The minority party that may decide the next German government wants to sell the state’s holding in Deutsche Telekom to pay for a nationwide open-access fibre network.

If the Free Democrat Party (FDP) forms a coalition with the biggest party after the elections on 24 September it will want the new government to sell its 31.8% stake in Deutsche Telekom and 21% of Deutsche Post, with the money spent on a nationwide fibre network.

“Instead of relying on outdated technology such as copper cables and vectoring, we will build a high-performance internet and mobile network in the gigabit range,” said party leader Christian Lindner in the manifesto (PDF). 

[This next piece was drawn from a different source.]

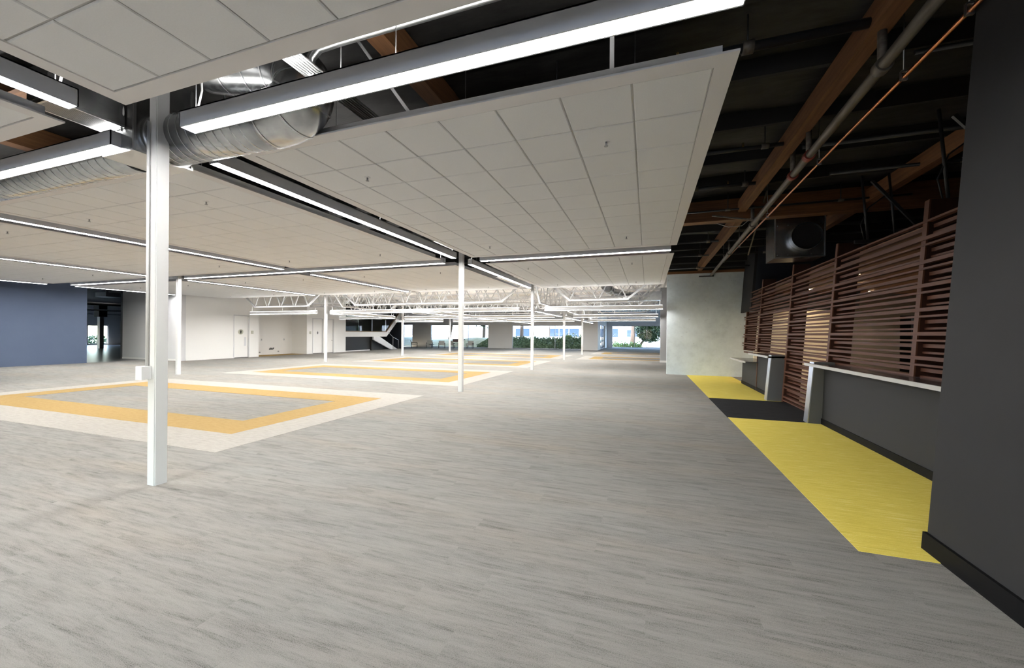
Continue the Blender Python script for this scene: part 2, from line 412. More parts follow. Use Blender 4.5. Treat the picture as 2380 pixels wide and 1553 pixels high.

No party is likely to win an absolute majority in the election, which uses proportional representation to choose members of the Berlin parliament, the Bundestag. Chancellor Angela Merkel’s CDU/CSU is in the lead in opinion polls, with the centre-left SPD in second place. A number of smaller parties, including the FDP, Greens and Left, will be vying to be included in a coalition to create a government.

“All internet providers should be able to rent transmission capacity,” said Lindner. “This will result in competition and enable infrastructure investments to be funded in the long term in order to maintain our living standards in the future as well.”

The manifesto added: “Glass fibre beats copper cable. We’ll launch the expansion of the fibre optic network by selling post office and telecom shares.”

According to Bloomberg, some of Merkel’s colleagues are supporting the FDP idea. Carsten Linnemann, who heads the CDU party’s small and mid-size business group, told the agency he’s “working on” making the idea resonate inside his party.

Selling Deutsche Telekom shares “would be the right thing to do, but any sale has to be conditioned on funds to expand fibre-optic networks,” Linnemann said in an interview. “We need more fibre-optic networks.”